Naturally, if some sort of fuckery happens and you do end up swamped by enemy vessels on all sides you'll be screwed, but I'm pretty sure that in that case you're screwed anyway, all-round armour or no.

Humans don't limit a ship to 1g, they limit it to 5g, assuming a mixed crew. If it's a crew of one or two specifically chosen pilots, you could maybe crank it up to nearly double that for a few moments at a time without killing your crew, but at that point you've reinvented the fighter plane.

I once made a roller coaster in RCT3 that none of the little people wanted to get on. I checked the stats window and it was calculating that it pulled 17g at some points of the ride. Guess the guests could do the math in their heads.

Space battles are going to be filled with so much static and chaff that remote controlled drones will almost certainly be useless and autonomous drones easily tricked.

>So why, rather a thin layer of armour over your vessel, would you not prefer to have a single, much thicker shield at the front, with a much smaller surface area, that every shot likely to hit your vessel would have to go through?
Because it doesn't matter how good your warship is if it gets killed by space dust before the fight even starts.

Hard science fiction seems to be a call to ignore the vast majority of shit that made science fiction fun in the first place in favor of jacking off to trivia.

Most hard sci-fi is shit, most of everything is shit, congratulations brainlet.

Hard sci-fi is the only place you can get (occasionally) thought out neuroshanagens identity fuckery you get from stuff like Watt's Blindsight, Egan's Diaspora or Stross's Accelerando and I fucking love that shit for some reason. Don't really care for spaceships so I can't contribute meaningfully to the thread.

That IS more realistic... to a pre true space age civilisation (current humans), where sending stuff up is so expensive you need to be minimalistic and send things in modules because you can't afford or have the technology to build an actual spacecraft. Its going to be rickety.

I really like both hard and soft SF, and I typically argue against gratuitous realism on Veeky Forums, so it feels strange to read this.

OTOH, I’ve never cared much for space opera, hard or soft; I have very little interest in space battles, realistic or otherwise.
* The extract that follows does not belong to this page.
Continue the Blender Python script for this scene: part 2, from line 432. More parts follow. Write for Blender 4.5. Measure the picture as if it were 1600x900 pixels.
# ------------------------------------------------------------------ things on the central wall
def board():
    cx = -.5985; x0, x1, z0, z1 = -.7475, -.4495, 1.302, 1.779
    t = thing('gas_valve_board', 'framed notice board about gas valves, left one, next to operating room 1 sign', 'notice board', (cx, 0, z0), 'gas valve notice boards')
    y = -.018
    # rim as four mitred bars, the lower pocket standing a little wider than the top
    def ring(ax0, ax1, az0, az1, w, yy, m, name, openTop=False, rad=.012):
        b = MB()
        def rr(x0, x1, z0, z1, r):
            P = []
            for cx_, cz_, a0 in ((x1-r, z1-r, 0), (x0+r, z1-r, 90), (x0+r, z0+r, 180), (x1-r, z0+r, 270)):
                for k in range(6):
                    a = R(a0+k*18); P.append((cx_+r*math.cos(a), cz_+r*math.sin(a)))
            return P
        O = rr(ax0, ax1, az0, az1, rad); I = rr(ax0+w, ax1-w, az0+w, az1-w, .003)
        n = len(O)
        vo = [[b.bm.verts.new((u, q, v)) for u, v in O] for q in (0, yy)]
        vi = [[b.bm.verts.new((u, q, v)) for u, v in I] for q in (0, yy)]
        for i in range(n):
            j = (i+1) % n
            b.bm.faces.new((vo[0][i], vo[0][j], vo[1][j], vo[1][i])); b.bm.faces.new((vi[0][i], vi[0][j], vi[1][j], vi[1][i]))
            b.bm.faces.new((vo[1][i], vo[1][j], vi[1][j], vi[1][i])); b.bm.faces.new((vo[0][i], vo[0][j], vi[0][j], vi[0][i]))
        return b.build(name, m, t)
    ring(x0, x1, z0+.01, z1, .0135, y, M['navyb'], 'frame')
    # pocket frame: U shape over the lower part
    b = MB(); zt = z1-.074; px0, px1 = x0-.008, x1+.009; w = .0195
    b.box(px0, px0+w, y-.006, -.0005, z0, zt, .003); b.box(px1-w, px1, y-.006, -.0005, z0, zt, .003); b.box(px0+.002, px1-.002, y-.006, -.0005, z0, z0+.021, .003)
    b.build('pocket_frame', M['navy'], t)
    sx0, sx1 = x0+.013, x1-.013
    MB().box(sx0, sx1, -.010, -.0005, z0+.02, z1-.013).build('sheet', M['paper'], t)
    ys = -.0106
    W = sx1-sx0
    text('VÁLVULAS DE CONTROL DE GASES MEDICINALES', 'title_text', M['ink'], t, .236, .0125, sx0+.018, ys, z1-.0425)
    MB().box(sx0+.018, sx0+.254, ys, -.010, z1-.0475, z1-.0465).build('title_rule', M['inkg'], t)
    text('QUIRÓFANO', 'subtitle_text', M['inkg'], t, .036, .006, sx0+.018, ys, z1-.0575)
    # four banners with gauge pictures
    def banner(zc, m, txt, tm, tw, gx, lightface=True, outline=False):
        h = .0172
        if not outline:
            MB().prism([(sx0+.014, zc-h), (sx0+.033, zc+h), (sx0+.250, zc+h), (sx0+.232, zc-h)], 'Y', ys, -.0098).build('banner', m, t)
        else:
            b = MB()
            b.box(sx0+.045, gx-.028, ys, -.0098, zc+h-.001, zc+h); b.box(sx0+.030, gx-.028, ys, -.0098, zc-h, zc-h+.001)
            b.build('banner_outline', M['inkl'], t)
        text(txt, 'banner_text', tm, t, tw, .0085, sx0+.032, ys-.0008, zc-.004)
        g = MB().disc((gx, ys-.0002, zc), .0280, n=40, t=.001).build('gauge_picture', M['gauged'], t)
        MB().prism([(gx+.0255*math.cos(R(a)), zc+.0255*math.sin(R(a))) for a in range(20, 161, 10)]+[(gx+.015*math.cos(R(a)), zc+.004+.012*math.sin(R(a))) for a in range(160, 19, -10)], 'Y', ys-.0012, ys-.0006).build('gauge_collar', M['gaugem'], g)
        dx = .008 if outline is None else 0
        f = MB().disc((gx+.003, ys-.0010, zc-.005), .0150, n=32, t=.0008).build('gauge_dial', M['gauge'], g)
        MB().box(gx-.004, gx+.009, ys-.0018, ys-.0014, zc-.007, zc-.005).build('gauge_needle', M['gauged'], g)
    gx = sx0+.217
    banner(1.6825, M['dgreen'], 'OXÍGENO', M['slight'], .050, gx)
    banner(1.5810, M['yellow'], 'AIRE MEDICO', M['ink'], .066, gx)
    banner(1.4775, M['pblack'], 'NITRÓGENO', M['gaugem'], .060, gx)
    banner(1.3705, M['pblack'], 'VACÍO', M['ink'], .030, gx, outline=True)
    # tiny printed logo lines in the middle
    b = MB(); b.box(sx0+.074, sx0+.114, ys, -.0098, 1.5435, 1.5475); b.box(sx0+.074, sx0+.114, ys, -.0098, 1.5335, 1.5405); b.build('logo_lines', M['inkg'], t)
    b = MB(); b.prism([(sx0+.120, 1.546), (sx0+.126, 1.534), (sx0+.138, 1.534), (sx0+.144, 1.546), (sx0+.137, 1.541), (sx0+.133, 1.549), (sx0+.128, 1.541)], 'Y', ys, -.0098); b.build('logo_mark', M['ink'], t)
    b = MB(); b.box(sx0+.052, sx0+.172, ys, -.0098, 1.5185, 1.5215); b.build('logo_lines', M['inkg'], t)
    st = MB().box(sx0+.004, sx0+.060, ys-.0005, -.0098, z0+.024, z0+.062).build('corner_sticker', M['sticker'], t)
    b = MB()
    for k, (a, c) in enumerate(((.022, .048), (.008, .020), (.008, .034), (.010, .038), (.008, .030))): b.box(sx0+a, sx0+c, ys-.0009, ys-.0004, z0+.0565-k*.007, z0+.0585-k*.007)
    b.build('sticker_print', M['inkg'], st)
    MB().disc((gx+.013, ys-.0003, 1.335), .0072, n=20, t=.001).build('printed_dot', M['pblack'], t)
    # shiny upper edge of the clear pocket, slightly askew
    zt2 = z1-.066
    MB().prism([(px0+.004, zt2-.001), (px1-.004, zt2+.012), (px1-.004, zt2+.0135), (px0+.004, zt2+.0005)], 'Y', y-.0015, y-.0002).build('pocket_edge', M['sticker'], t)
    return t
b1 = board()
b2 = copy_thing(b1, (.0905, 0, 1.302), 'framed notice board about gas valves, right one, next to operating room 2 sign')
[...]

Realism mostly operates in the service of the story— if it doesn’t, nobody cares about it, and you’re being dull. The situation is admittedly a little bit different for roleplaying games, where internal consistency helps both the GM and the players anticipate the effect of various actions upon the world, but the general principle is much the same.

>Incidentally, the best sci-fi is the kind with a single impossible technology who's implications are thoroughly explored.
It’s certainly true that this is a property of many excellent works of science fiction. It’s also true that “vaguely futuristic mish-mash” describes some of the worst SF in existence. But I’m not sure that a focus on a single impossible technology is the defining trait of excellent science fiction. It’d make lousy writing advice, for example: you could write a hundred stories about impossible technologies without hitting on anything interesting, or producing a single good narrative.

I really adore these ships JC designs generally are great.

They’re the smallest target for a given volume, idiot.

Yes and no. Assuming that all shots land within a circular area, a long cylinder will present a smaller target because more of its cross section will fall outside of that circle.

Only if it's shot at head-on.
Once shots begin to come in from the broadside, it's fucked.

vertical launch tubes are smarter let you minimize profile from a side at least, the habitat ring is pointless unless it's a station.